Uno sugeriría que la abismal diferencia entre el mercado y la democracia estriba en que aquél organiza el tráfico de intereses privados entre seres económicamente desiguales, mientras que ésta ordena el interés común de los políticamente iguales... Minucias de moralista o de académico. Ya está bien de charleta, vengamos a la negociación o pasemos a la votación cuanto antes. ¿Para qué deliberar si una cosa es la teoría y otra la práctica, y sólo cuenta 'la correlación de fuerzas'? ¿A santo de qué contraponer opiniones, si cada cual tiene derecho a la suya y nadie lo tiene a persuadirle de la contraria? ¿Discutir para qué, si en el reino de la política no caben más que simples pareceres y ninguno de ellos debe creerse mejor fundado que otros? ¿Será entonces el principio democrático de gobierno tan aceptable como el derecho divino de los reyes o el de la raza superior al mando? Sin lugar a dudas, pues basta conceder a cualquier ocurrencia la libertad de ser expresada para que tal ocurrencia se convierta ipso facto en democrática. Es, como se sabe, la inevitable salmodia del señor Ibarretxe, esa de que todas las ideas políticas son legítimas. Semejante agudeza no sólo nada a favor de la corriente de opinión más mostrenca, sino que disuade del esfuerzo de pensar las opciones en liza, porque las equipara a todas, y de paso sustrae la suya a una mirada crítica que sería incapaz de soportar.

Y es que el peor efecto práctico (quiero decir político) del desprecio de la palabra pública en nuestras sociedades, de la renuncia a la batalla teórica en política, es que fortalece la postura del más fuerte y debilita la del más débil. No pida usted justificación de los programas políticos, porque todos se supongan igual de respetables, y eso es precisamente lo que conviene al programa más inicuo. Yo no digo que tras el debate abierto vaya a resplandecer al fin la verdad, y venga con ella el triunfo de los buenos y la derrota de los malos. Lo que digo es que, institucionalizado ese debate, hay alguna oportunidad de que la política menos razonable quede expuesta a la indignación o a la rechifla general y, sin tal debate, se pierde esa excelente baza para el descrédito de los unos, el prestigio de los otros y la enseñanza de todos. La argumentación pública, explica Jon Elster, produce resultados más equitativos que la negociación, aunque sólo fuera porque la hipocresía nos prohíbe sostener en voz alta ciertas barbaridades indefendibles. Ahí quisiéramos ver a los nacionalistas como tuvieran que revestir las suyas de una apariencia juiciosa: rebosantes en creencias, saben de sobra que carecen de argumentos y que la batalla de las ideas la tienen perdida.

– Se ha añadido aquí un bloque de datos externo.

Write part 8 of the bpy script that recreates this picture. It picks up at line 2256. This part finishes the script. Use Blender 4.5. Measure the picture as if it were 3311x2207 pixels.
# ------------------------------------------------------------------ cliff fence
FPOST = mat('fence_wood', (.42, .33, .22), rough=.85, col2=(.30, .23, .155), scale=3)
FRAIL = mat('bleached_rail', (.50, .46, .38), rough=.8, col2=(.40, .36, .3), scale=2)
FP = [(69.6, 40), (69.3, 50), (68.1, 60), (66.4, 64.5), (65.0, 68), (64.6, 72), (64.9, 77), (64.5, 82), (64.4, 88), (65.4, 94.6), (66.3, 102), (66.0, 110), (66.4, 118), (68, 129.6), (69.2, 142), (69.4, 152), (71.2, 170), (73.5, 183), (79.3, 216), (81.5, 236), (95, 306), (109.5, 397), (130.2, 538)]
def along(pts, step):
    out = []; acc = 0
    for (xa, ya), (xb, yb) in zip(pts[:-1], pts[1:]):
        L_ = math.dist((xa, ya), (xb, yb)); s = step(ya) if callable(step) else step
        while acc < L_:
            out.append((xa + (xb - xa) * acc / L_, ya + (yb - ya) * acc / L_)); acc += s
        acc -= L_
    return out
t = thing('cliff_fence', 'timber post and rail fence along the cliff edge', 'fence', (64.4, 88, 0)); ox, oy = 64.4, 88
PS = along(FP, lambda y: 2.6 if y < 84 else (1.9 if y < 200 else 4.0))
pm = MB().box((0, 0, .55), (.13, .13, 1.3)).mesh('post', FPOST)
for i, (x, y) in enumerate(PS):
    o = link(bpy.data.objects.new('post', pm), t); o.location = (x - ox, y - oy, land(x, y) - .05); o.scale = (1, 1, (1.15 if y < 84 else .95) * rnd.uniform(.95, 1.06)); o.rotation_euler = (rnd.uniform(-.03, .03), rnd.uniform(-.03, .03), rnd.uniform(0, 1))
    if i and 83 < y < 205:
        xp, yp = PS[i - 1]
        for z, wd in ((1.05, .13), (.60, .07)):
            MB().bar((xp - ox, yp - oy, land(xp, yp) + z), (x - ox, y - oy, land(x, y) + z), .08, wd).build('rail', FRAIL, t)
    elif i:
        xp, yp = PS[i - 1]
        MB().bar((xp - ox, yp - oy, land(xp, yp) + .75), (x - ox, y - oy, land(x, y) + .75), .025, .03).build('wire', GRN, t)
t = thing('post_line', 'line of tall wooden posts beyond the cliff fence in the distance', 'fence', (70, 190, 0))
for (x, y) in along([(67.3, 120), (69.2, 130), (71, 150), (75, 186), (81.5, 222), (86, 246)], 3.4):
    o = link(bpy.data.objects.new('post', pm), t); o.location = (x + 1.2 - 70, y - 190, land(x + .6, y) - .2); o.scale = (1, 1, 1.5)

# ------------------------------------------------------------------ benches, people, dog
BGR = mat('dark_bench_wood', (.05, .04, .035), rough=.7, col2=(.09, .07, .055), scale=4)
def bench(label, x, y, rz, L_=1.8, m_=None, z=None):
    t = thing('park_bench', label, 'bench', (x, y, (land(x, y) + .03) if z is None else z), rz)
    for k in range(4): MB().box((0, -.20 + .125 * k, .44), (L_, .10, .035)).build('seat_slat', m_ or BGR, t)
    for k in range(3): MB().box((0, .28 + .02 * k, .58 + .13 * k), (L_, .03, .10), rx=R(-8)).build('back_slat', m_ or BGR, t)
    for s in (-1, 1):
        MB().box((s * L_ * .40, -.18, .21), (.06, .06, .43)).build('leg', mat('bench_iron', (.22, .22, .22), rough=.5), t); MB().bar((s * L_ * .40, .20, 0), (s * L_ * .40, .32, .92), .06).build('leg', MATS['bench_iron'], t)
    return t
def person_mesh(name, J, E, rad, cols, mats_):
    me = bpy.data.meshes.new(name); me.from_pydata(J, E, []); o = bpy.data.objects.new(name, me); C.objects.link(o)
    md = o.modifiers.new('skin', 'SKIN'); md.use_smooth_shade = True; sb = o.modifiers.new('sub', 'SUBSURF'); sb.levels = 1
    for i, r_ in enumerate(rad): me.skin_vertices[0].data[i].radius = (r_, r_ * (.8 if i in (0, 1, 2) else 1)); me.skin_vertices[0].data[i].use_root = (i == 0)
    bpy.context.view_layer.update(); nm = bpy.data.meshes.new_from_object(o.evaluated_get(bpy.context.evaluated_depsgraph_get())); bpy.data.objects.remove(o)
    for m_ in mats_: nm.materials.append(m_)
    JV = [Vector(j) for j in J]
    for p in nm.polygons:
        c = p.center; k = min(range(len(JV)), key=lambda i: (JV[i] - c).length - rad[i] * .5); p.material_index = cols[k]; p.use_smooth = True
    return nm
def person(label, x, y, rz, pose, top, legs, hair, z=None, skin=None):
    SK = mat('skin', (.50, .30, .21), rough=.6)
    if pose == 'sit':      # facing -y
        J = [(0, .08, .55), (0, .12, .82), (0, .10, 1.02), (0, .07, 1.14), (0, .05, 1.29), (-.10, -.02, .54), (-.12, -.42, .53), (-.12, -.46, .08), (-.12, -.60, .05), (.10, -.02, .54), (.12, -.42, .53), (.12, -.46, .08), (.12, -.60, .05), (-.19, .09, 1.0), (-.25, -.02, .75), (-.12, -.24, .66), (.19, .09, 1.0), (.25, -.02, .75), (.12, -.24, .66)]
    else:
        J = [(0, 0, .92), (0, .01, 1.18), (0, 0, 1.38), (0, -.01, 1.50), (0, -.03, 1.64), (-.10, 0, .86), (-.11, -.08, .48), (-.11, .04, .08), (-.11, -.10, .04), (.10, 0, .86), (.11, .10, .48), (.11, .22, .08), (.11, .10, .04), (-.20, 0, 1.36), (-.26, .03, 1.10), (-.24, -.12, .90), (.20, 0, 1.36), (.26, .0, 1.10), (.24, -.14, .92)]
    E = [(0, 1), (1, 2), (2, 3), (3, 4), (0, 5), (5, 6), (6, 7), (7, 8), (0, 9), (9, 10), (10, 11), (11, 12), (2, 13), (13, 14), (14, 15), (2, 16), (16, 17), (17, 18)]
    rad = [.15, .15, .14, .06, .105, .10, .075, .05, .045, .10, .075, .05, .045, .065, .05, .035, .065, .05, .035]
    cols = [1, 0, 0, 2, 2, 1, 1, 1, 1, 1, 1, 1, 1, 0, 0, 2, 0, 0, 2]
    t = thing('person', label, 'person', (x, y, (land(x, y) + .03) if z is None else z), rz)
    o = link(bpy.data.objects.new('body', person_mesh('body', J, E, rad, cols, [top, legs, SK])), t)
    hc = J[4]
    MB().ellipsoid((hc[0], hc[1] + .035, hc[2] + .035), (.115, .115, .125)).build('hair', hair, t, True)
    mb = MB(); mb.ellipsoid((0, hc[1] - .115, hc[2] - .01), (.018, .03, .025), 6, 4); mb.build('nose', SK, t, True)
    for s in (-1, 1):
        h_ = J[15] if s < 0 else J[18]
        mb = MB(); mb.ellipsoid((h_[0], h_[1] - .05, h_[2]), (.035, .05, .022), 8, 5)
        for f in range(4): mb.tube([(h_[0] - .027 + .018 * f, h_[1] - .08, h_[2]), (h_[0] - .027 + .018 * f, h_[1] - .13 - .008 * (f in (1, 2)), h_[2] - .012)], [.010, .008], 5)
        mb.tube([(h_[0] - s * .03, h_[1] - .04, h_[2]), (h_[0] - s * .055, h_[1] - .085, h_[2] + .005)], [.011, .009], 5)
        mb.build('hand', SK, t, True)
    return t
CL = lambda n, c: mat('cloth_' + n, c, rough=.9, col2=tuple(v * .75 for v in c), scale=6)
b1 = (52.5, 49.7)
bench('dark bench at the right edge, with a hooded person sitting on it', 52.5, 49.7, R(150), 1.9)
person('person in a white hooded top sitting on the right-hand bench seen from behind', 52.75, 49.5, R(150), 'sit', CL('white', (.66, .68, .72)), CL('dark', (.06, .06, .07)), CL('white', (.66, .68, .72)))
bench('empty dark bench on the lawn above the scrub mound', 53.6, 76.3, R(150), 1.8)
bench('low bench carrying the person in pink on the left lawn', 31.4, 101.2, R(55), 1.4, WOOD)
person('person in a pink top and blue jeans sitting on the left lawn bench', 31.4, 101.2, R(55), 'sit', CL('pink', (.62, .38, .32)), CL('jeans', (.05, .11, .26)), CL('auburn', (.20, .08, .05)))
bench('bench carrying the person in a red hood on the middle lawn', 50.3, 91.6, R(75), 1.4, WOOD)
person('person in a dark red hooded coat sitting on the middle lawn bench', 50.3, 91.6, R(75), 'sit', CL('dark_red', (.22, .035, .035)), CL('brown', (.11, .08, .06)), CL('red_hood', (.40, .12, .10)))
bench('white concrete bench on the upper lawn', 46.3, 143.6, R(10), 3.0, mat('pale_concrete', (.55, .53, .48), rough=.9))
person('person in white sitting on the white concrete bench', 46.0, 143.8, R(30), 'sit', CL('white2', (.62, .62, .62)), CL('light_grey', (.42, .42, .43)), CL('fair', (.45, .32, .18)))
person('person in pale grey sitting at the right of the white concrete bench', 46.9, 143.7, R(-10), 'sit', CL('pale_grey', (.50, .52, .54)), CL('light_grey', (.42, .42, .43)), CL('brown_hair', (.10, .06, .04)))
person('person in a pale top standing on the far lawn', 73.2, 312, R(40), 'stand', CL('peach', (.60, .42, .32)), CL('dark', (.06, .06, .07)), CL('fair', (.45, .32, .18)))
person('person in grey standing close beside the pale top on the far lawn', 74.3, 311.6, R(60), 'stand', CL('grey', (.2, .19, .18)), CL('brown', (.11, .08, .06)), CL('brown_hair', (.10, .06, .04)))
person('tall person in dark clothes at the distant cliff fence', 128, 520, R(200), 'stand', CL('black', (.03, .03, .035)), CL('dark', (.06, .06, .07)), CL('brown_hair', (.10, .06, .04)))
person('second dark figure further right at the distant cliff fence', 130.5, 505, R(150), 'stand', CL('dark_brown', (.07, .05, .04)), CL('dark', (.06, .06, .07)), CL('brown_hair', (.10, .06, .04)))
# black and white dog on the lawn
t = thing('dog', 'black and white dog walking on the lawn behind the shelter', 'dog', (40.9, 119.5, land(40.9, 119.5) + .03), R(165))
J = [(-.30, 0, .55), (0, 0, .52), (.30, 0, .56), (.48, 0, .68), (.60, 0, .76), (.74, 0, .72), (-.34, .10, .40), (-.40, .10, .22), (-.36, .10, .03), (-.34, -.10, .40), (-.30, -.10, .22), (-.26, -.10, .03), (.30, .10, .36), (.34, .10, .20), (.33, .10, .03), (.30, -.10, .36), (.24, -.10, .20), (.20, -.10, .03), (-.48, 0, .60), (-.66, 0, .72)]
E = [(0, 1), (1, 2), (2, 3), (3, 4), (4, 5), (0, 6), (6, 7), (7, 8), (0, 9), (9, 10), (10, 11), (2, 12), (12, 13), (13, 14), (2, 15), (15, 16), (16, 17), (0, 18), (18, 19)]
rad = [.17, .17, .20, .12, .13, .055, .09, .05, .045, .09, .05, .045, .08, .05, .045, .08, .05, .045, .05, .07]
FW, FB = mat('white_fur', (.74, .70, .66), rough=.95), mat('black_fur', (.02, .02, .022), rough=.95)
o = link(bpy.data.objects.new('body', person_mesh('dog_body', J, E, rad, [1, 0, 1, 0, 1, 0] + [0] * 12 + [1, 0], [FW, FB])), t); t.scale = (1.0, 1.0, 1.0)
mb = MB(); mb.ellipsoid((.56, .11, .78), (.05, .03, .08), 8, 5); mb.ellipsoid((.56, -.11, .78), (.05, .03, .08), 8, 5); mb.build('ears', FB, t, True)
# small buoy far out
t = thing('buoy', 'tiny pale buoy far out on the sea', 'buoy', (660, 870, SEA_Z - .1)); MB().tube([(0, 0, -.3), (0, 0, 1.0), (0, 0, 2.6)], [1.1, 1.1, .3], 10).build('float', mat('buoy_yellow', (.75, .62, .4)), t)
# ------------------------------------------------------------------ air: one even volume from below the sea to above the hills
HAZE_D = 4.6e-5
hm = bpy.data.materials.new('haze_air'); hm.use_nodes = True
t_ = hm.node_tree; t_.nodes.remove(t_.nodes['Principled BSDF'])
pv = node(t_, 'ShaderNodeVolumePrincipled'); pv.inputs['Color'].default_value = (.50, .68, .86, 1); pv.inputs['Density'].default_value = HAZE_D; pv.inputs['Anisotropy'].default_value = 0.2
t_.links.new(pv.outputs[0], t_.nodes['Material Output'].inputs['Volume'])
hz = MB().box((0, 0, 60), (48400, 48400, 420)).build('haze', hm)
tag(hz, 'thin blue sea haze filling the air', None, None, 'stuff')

Pero, al final, ¿acaso contamos con otro modo de discernir la voluntad colectiva que no sea el de sumar las voluntades individuales? Pues no, señores míos, sólo que el espíritu democrático -si no quiere ser tramposo- exige a la vez y con tanto énfasis una permanente educación política de esas voluntades. ¿Que lo primero es la lucha contra quienes nos amenazan de muerte? Naturalmente, pero a sabiendas de las bárbaras doctrinas en las que los agresores alimentan su 'derecho' a amenazarnos. ¿Que una mitad de los vascos habremos de convivir con la otra mitad? De eso se trata, y por eso no sólo acatamos la voluntad de la mayoría, sino que extremamos la tolerancia hacia el contrario y exigimos otrotanto de su parte. Pero nos mueve también el deber de no engañarnos y llamar a las cosas por su nombre. Lo que significa que seguiremos denunciando la sinrazón de la ideología nacionalista y sus secuelas..., porque en ello nos va la decencia individual y la salvación colectiva.

Aurelio Arteta es catedrático de Ética y Filosofía Política de la Universidad del País Vasco.